* Begin Extracted entries *

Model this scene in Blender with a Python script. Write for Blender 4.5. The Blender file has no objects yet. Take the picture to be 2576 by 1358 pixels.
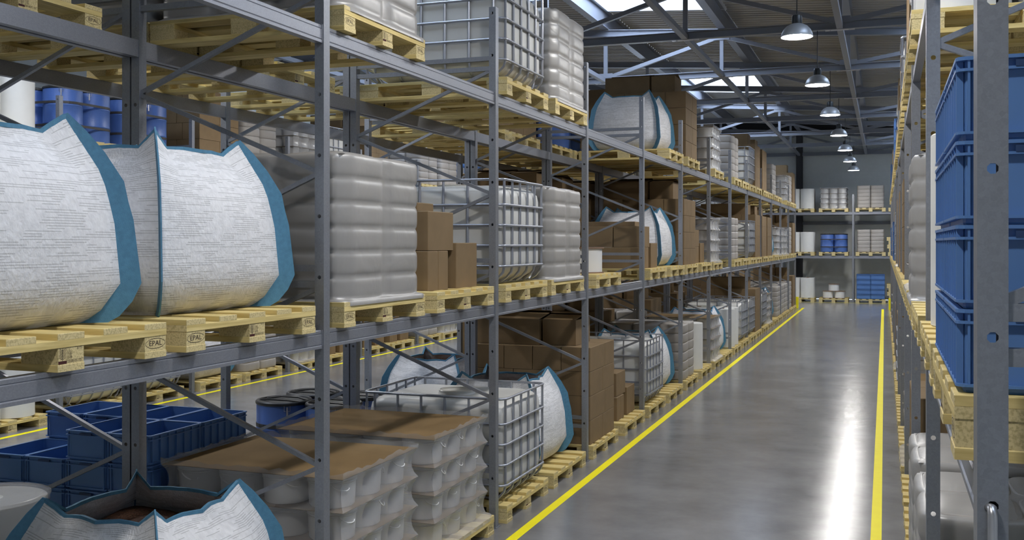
import bpy, math, random
from mathutils import Vector, Matrix
random.seed(7)
PI = math.pi
SC = bpy.context.scene
COL = SC.collection
H = 2.513                                     # camera height

# ------------------------------------------------------------------ materials
def lin(c):
    return tuple(((v/255)/12.92 if v/255 <= .04045 else ((v/255+.055)/1.055)**2.4) for v in c) + (1,)
def mat_base(name):
    m = bpy.data.materials.new(name); m.use_nodes = True
    nt = m.node_tree
    b = nt.nodes['Principled BSDF']
    return m, nt, b
def N(nt, t, **kw):
    n = nt.nodes.new(t)
    for k, v in kw.items():
        if k.startswith('i_'): n.inputs[k[2:].replace('_', ' ')].default_value = v
        else: setattr(n, k, v)
    return n
def L(nt, a, ao, b, bi): nt.links.new(a.outputs[ao], b.inputs[bi])
def mixc(nt, fac_node, fo, c1, c2, lo=0.0, hi=1.0):
    r = N(nt, 'ShaderNodeValToRGB')
    r.color_ramp.elements[0].position = lo; r.color_ramp.elements[0].color = c1
    r.color_ramp.elements[1].position = hi; r.color_ramp.elements[1].color = c2
    L(nt, fac_node, fo, r, 'Fac'); return r
def coords(nt, scale=(1, 1, 1), rnd=True, kind='Object'):
    tc = N(nt, 'ShaderNodeTexCoord')
    mp = N(nt, 'ShaderNodeMapping'); mp.inputs['Scale'].default_value = scale
    L(nt, tc, kind, mp, 'Vector')
    if rnd:
        oi = N(nt, 'ShaderNodeObjectInfo')
        mu = N(nt, 'ShaderNodeMath', operation='MULTIPLY'); mu.inputs[1].default_value = 37.0
        L(nt, oi, 'Random', mu, 0)
        cb = N(nt, 'ShaderNodeCombineXYZ'); L(nt, mu, 0, cb, 0); L(nt, mu, 0, cb, 1); L(nt, mu, 0, cb, 2)
        L(nt, cb, 0, mp, 'Location')
    return mp
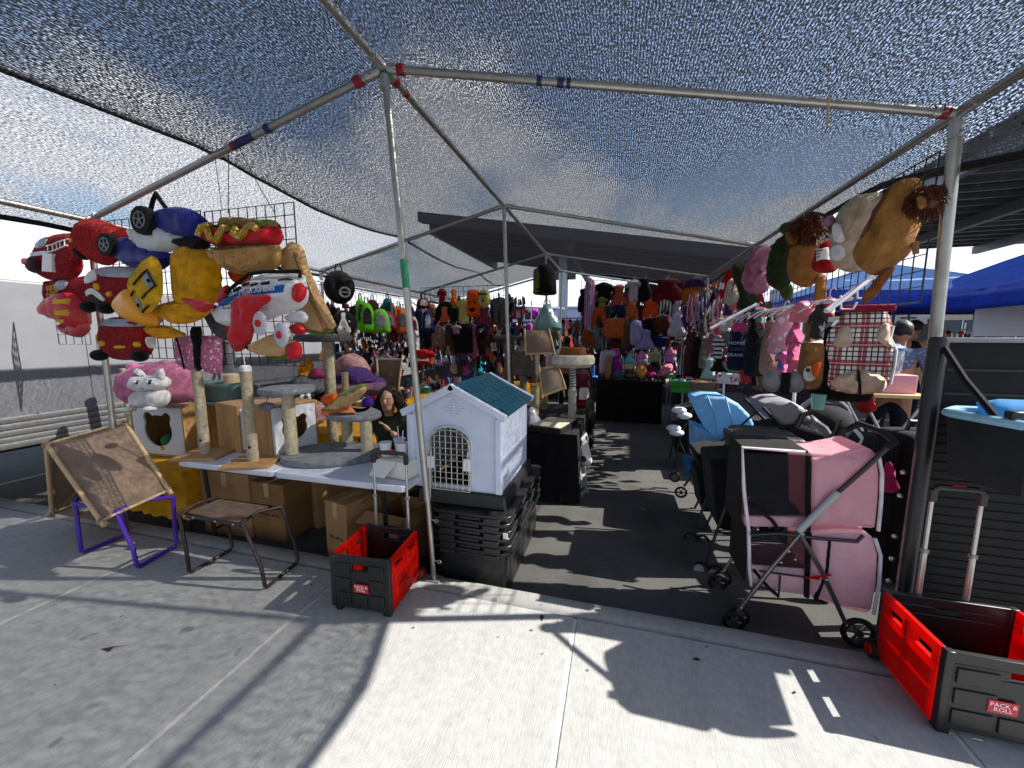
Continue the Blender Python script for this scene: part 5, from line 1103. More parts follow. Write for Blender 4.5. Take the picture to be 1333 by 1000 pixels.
    for s in (-1, 1):
        e = MB().ell(hcq + V(*q(.031 * s, -.083, .006)), q(.013, .009, .006), 8, 6).to('eye', mat('paint', 'd8d4cc'), o); MB().ell(hcq + V(*q(.031 * s, -.091, .006)), q(.0058, .004, .0055), 8, 6).to('iris', mat('plastic', '1c120c'), e)
        MB().tube([hcq + V(*q((.031 + dx) * s, -.084 - .006 * (1 - abs(dx) * 50), .024 + dz)) for dx, dz in ((-.018, -.002), (0, .004), (.02, -.003))], .003 * k, 5).to('eyebrow', hair, o)
    MB().ell(hcq + V(*q(0, -.089, -.058)), q(.022, .008, .0065), 10, 6).to('mouth', mat('skin', '8a4a42'), o)
    return o
SK1 = mat('skin', 'b98a6c'); SK2 = mat('skin', '9c6f54'); SK3 = mat('skin', 'c79a7e'); HB = mat('hair', '2c1a12'); HDK = mat('hair', '0d0b0b')
GREENK = mat('fabric', '343829'); NAVYP = mat('fabric', '12151f')
gx, gy, gz = (-2.026,3.05,1.027)
person('young woman with long curly dark hair in a dark green top behind the white table', (gx, gy, gz - 1.17), 12, GREENK, NAVYP, SK3, HB, H=1.62, hp=(0, .12, .52), hd=(0, -.06), arms=[((-.24, -.08, .74), (-.05, -.28, .80)), ((.24, -.06, .74), (.09, -.16, .95))], sleeve=.92, legs=[((-.12, -.35, .52), (-.12, -.36, .1), (-.12, -.45, .04)), ((.12, -.35, .52), (.12, -.36, .1), (.12, -.45, .04))], hairlen='curly', vox=.007)
BLUEPAT = spots('blue_leaf_shirt', (.08, .12, .2), (.25, .3, .4), 28, .28)
mx_, my_, _ = [3.0903136658205286,5.437314927320121,1.5738071004912535]
person('man from behind in a blue patterned short sleeved shirt and dark jeans', (mx_, my_, GZ), 160, BLUEPAT, NAVYP, SK2, HDK, H=1.86, hd=(-.03, -.03), arms=[((-.3, .05, 1.12), (-.3, -.1, .88)), ((.3, .0, 1.1), (.26, -.12, .86))], sleeve=.48)
mx_, my_, _ = [4.890150507639679,8.225500033412306,1.5607106507368804]
person('man in a black tank top with one arm raised to the back of his head', (mx_, my_, GZ), 190, mat('fabric', '0d0e12'), NAVYP, SK1, mat('hair', '3a281c'), H=1.95, tank=True, arms=[((-.42, .05, 1.45), (-.2, .08, 1.64)), ((.28, .03, 1.12), (.3, -.06, .9))])
mx_, my_, _ = [-1.0947405088133737,8.679651738898404,1.5488047873238138]
person('woman with black hair in a white top seen over the fluffy cat ring', (mx_, my_, GZ), 175, WHTF, NAVYP, SK2, HDK, H=1.68, hairlen='long')
mx_, my_, _ = [-2.7350678535788453,9.054872037843932,1.4507798452228986]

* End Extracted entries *

Return the listing above unchanged, apart from dropping its pictures.

Written answer —
Model this scene in Blender with a Python script. Write for Blender 4.5. The Blender file has no objects yet. Take the picture to be 2576 by 1358 pixels.
import bpy, math, random
from mathutils import Vector, Matrix
random.seed(7)
PI = math.pi
SC = bpy.context.scene
COL = SC.collection
H = 2.513                                     # camera height

# ------------------------------------------------------------------ materials
def lin(c):
    return tuple(((v/255)/12.92 if v/255 <= .04045 else ((v/255+.055)/1.055)**2.4) for v in c) + (1,)
def mat_base(name):
    m = bpy.data.materials.new(name); m.use_nodes = True
    nt = m.node_tree
    b = nt.nodes['Principled BSDF']
    return m, nt, b
def N(nt, t, **kw):
    n = nt.nodes.new(t)
    for k, v in kw.items():
        if k.startswith('i_'): n.inputs[k[2:].replace('_', ' ')].default_value = v
        else: setattr(n, k, v)
    return n
def L(nt, a, ao, b, bi): nt.links.new(a.outputs[ao], b.inputs[bi])
def mixc(nt, fac_node, fo, c1, c2, lo=0.0, hi=1.0):
    r = N(nt, 'ShaderNodeValToRGB')
    r.color_ramp.elements[0].position = lo; r.color_ramp.elements[0].color = c1
    r.color_ramp.elements[1].position = hi; r.color_ramp.elements[1].color = c2
    L(nt, fac_node, fo, r, 'Fac'); return r
def coords(nt, scale=(1, 1, 1), rnd=True, kind='Object'):
    tc = N(nt, 'ShaderNodeTexCoord')
    mp = N(nt, 'ShaderNodeMapping'); mp.inputs['Scale'].default_value = scale
    L(nt, tc, kind, mp, 'Vector')
    if rnd:
        oi = N(nt, 'ShaderNodeObjectInfo')
        mu = N(nt, 'ShaderNodeMath', operation='MULTIPLY'); mu.inputs[1].default_value = 37.0
        L(nt, oi, 'Random', mu, 0)
        cb = N(nt, 'ShaderNodeCombineXYZ'); L(nt, mu, 0, cb, 0); L(nt, mu, 0, cb, 1); L(nt, mu, 0, cb, 2)
        L(nt, cb, 0, mp, 'Location')
    return mp
Continue the Blender Python script for this scene: part 5, from line 1103. More parts follow. Write for Blender 4.5. Take the picture to be 1333 by 1000 pixels.
    for s in (-1, 1):
        e = MB().ell(hcq + V(*q(.031 * s, -.083, .006)), q(.013, .009, .006), 8, 6).to('eye', mat('paint', 'd8d4cc'), o); MB().ell(hcq + V(*q(.031 * s, -.091, .006)), q(.0058, .004, .0055), 8, 6).to('iris', mat('plastic', '1c120c'), e)
        MB().tube([hcq + V(*q((.031 + dx) * s, -.084 - .006 * (1 - abs(dx) * 50), .024 + dz)) for dx, dz in ((-.018, -.002), (0, .004), (.02, -.003))], .003 * k, 5).to('eyebrow', hair, o)
    MB().ell(hcq + V(*q(0, -.089, -.058)), q(.022, .008, .0065), 10, 6).to('mouth', mat('skin', '8a4a42'), o)
    return o
SK1 = mat('skin', 'b98a6c'); SK2 = mat('skin', '9c6f54'); SK3 = mat('skin', 'c79a7e'); HB = mat('hair', '2c1a12'); HDK = mat('hair', '0d0b0b')
GREENK = mat('fabric', '343829'); NAVYP = mat('fabric', '12151f')
gx, gy, gz = (-2.026,3.05,1.027)
person('young woman with long curly dark hair in a dark green top behind the white table', (gx, gy, gz - 1.17), 12, GREENK, NAVYP, SK3, HB, H=1.62, hp=(0, .12, .52), hd=(0, -.06), arms=[((-.24, -.08, .74), (-.05, -.28, .80)), ((.24, -.06, .74), (.09, -.16, .95))], sleeve=.92, legs=[((-.12, -.35, .52), (-.12, -.36, .1), (-.12, -.45, .04)), ((.12, -.35, .52), (.12, -.36, .1), (.12, -.45, .04))], hairlen='curly', vox=.007)
BLUEPAT = spots('blue_leaf_shirt', (.08, .12, .2), (.25, .3, .4), 28, .28)
mx_, my_, _ = [3.0903136658205286,5.437314927320121,1.5738071004912535]
person('man from behind in a blue patterned short sleeved shirt and dark jeans', (mx_, my_, GZ), 160, BLUEPAT, NAVYP, SK2, HDK, H=1.86, hd=(-.03, -.03), arms=[((-.3, .05, 1.12), (-.3, -.1, .88)), ((.3, .0, 1.1), (.26, -.12, .86))], sleeve=.48)
mx_, my_, _ = [4.890150507639679,8.225500033412306,1.5607106507368804]
person('man in a black tank top with one arm raised to the back of his head', (mx_, my_, GZ), 190, mat('fabric', '0d0e12'), NAVYP, SK1, mat('hair', '3a281c'), H=1.95, tank=True, arms=[((-.42, .05, 1.45), (-.2, .08, 1.64)), ((.28, .03, 1.12), (.3, -.06, .9))])
mx_, my_, _ = [-1.0947405088133737,8.679651738898404,1.5488047873238138]
person('woman with black hair in a white top seen over the fluffy cat ring', (mx_, my_, GZ), 175, WHTF, NAVYP, SK2, HDK, H=1.68, hairlen='long')
mx_, my_, _ = [-2.7350678535788453,9.054872037843932,1.4507798452228986]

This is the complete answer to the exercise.